**What needs to be done**: Write out the material exactly, leaving every picture behind.

**Dataset content**:
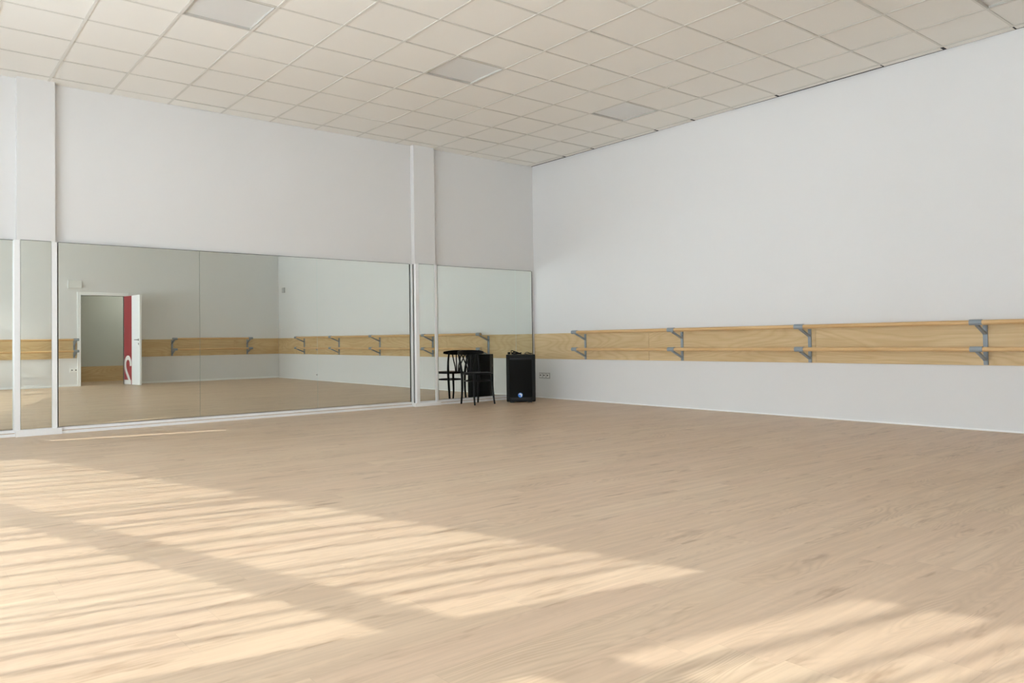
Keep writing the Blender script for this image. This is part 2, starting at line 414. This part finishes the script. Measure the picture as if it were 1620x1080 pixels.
# white trim: floor rails under the mirrors and upright strips
def floor_rail(n, xa, xb, ref, psi, yw=0):
    ya, yb = plane_y(xa, *ref, psi), plane_y(xb, *ref, psi)
    b = MB()
    b.prism([(xa, yw), (xb, yw), (xb, yb-.012), (xa, ya-.012)], .036, .066)
    b.prism([(xa, yw), (xb, yw), (xb, yb-.024), (xa, ya-.024)], 0, .029)
    b.mi = 1; b.prism([(xa, yw), (xb, yw), (xb, yb-.008), (xa, ya-.008)], .029, .036)
    return struct(b.build('trim_%d' % n, [TRIMW, TAN]))
floor_rail(1, -9.18, -7.0, (-7.02, -.03), .35)
floor_rail(2, -6.65, -2.275, REF, PSI)
floor_rail(3, -1.92, -.02, R2, .8)
struct(MB().box(-7.01, 0, 0, -6.60, -COLD-.035, .066).build('trim_4', TRIMW, bevel=.002))
struct(MB().box(-2.30, 0, 0, -1.875, -COLD-.035, .05).build('trim_5', TRIMW, bevel=.002))
def strip(n, x0, x1, y0, y1, z0=.05, z1=2.0, m_=TRIMW):
    return struct(MB().box(x0, y0, z0, x1, y1, z1).build('trim_%d' % n, m_, bevel=.0015))
strip(6, -7.02, -6.968, 0, -COLD-.016)
strip(7, -6.688, -6.640, -COLD, -COLD-.016)
strip(8, -2.298, -2.276, -.001, -.04)
strip(14, -2.319, -2.301, 0, -.012, m_=GAPD)  # dark strip coloured as the shaded gap between mirror and column
strip(15, -2.2755, -2.2722, -.034, -.060, m_=GAPD)  # dark band on the column side, painted as a line of shade
strip(9, -2.268, -2.213, -COLD+.02, -COLD-.016)
strip(10, -1.95, -1.918, -COLD, -COLD-.016)
strip(11, -.057, -.049, 0, -.016, m_=DARK)
strip(12, -1.885, -1.868, 0, -.045)

# ------------------------------------------------------------------ wooden wall panels
PZ0, PZ1 = .612, 1.006
seams = [-.014, -2.389, -4.800, -7.21, YB+.014]
wl = ['wooden panel on the right wall at the room corner beside the speaker', 'second wooden panel along the right wall from the mirror corner',
      'third wooden panel along the right wall, between the third and fourth bracket', 'wooden panel at the far end of the right wall, seen only in the mirror']
for i in range(4):
    o = MB().box(0, seams[i]-.0015, PZ0, -.016, seams[i+1]+.0015, PZ1).build('wood_wall_panel', PLY_Y, bevel=.0015)
    o.location = (-.0, 0, 0); tag(o, wl[i], 'wall panel', 'wooden panels behind the barres')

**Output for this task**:
Keep writing the Blender script for this image. This is part 2, starting at line 414. This part finishes the script. Measure the picture as if it were 1620x1080 pixels.
# white trim: floor rails under the mirrors and upright strips
def floor_rail(n, xa, xb, ref, psi, yw=0):
    ya, yb = plane_y(xa, *ref, psi), plane_y(xb, *ref, psi)
    b = MB()
    b.prism([(xa, yw), (xb, yw), (xb, yb-.012), (xa, ya-.012)], .036, .066)
    b.prism([(xa, yw), (xb, yw), (xb, yb-.024), (xa, ya-.024)], 0, .029)
    b.mi = 1; b.prism([(xa, yw), (xb, yw), (xb, yb-.008), (xa, ya-.008)], .029, .036)
    return struct(b.build('trim_%d' % n, [TRIMW, TAN]))
floor_rail(1, -9.18, -7.0, (-7.02, -.03), .35)
floor_rail(2, -6.65, -2.275, REF, PSI)
floor_rail(3, -1.92, -.02, R2, .8)
struct(MB().box(-7.01, 0, 0, -6.60, -COLD-.035, .066).build('trim_4', TRIMW, bevel=.002))
struct(MB().box(-2.30, 0, 0, -1.875, -COLD-.035, .05).build('trim_5', TRIMW, bevel=.002))
def strip(n, x0, x1, y0, y1, z0=.05, z1=2.0, m_=TRIMW):
    return struct(MB().box(x0, y0, z0, x1, y1, z1).build('trim_%d' % n, m_, bevel=.0015))
strip(6, -7.02, -6.968, 0, -COLD-.016)
strip(7, -6.688, -6.640, -COLD, -COLD-.016)
strip(8, -2.298, -2.276, -.001, -.04)
strip(14, -2.319, -2.301, 0, -.012, m_=GAPD)  # dark strip coloured as the shaded gap between mirror and column
strip(15, -2.2755, -2.2722, -.034, -.060, m_=GAPD)  # dark band on the column side, painted as a line of shade
strip(9, -2.268, -2.213, -COLD+.02, -COLD-.016)
strip(10, -1.95, -1.918, -COLD, -COLD-.016)
strip(11, -.057, -.049, 0, -.016, m_=DARK)
strip(12, -1.885, -1.868, 0, -.045)

# ------------------------------------------------------------------ wooden wall panels
PZ0, PZ1 = .612, 1.006
seams = [-.014, -2.389, -4.800, -7.21, YB+.014]
wl = ['wooden panel on the right wall at the room corner beside the speaker', 'second wooden panel along the right wall from the mirror corner',
      'third wooden panel along the right wall, between the third and fourth bracket', 'wooden panel at the far end of the right wall, seen only in the mirror']
for i in range(4):
    o = MB().box(0, seams[i]-.0015, PZ0, -.016, seams[i+1]+.0015, PZ1).build('wood_wall_panel', PLY_Y, bevel=.0015)
    o.location = (-.0, 0, 0); tag(o, wl[i], 'wall panel', 'wooden panels behind the barres')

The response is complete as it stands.